Monday, January 25, 2016

Well That's a Little Scary


Was my response to this article:

People can be convinced they committed a non-existant crime in just 3 hours

Publishing their results in the journal Psychological Science, Shaw and Porter found that of 30 students who were told they’d committed a crime in their teenage years, 21 - so, 71 percent - ended up developing a false memory of the event taking place. Of the 20 who were told they committed some kind of assault, either with or without a weapon, 11 were able to describe in incredible detail their interaction with the police on the matter - an event that never happened.  
Similarly, 76.6 percent of the 30 students who were fed false stories about their teenage years that weren’t of a crimal nature ended up forming false memories about them too. 
The researchers report that when they compared the false stories, the false crime memories ended up just as detailed as the false emotional memories, right down to similar ratings of confidence, vividness, and sensory detail, as determined by the students.
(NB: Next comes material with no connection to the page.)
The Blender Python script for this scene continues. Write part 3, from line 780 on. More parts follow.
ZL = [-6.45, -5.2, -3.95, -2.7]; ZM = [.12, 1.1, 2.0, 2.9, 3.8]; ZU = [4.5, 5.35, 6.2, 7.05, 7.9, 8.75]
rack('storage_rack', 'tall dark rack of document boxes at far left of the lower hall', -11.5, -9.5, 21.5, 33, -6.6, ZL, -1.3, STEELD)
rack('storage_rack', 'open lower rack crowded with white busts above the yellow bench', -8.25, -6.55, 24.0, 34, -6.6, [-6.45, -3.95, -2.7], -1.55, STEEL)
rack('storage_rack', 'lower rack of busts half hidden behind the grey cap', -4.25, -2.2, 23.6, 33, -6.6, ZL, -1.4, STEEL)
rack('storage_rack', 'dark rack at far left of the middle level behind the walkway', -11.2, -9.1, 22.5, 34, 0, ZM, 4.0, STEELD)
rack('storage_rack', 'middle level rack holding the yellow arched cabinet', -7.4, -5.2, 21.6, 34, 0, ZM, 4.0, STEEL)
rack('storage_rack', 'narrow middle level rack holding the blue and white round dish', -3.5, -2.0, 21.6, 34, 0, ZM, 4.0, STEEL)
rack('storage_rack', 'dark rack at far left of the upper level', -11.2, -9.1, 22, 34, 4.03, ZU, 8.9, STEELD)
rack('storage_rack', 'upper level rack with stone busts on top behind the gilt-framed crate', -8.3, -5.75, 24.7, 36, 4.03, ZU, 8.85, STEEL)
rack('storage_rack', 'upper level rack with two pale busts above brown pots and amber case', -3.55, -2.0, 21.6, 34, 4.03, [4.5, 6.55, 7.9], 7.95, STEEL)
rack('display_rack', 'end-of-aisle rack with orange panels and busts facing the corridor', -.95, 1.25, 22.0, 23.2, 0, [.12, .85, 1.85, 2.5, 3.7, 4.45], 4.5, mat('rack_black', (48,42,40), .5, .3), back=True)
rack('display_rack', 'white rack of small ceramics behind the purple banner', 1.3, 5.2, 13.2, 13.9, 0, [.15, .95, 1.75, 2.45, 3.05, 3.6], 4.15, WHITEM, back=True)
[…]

It was those small, true details that convinced the students of a much bigger lie.

My first thoughts go to the women who are convinced to confess to false reports of rape when they weren't lying and to the people of color who are accused of "resisting arrest" when they never did.

Memory is a funny thing. The typical human memory is wildly inaccurate, influenced by mood and perception, biases, and the fact that the brain naturally lets go of the less important details from conscious memory to save space. State of mind also plays a huge role. The traumatized or terrified mind does not form memories properly because it's in overdrive just trying to survive.

Which is why I say, again - sexual assault victims who don't have clear memories of their assault are very typical and more likely to be telling the truth. Lies are easier to remember because they're made up and often rehearsed. Same goes with victims of police brutality.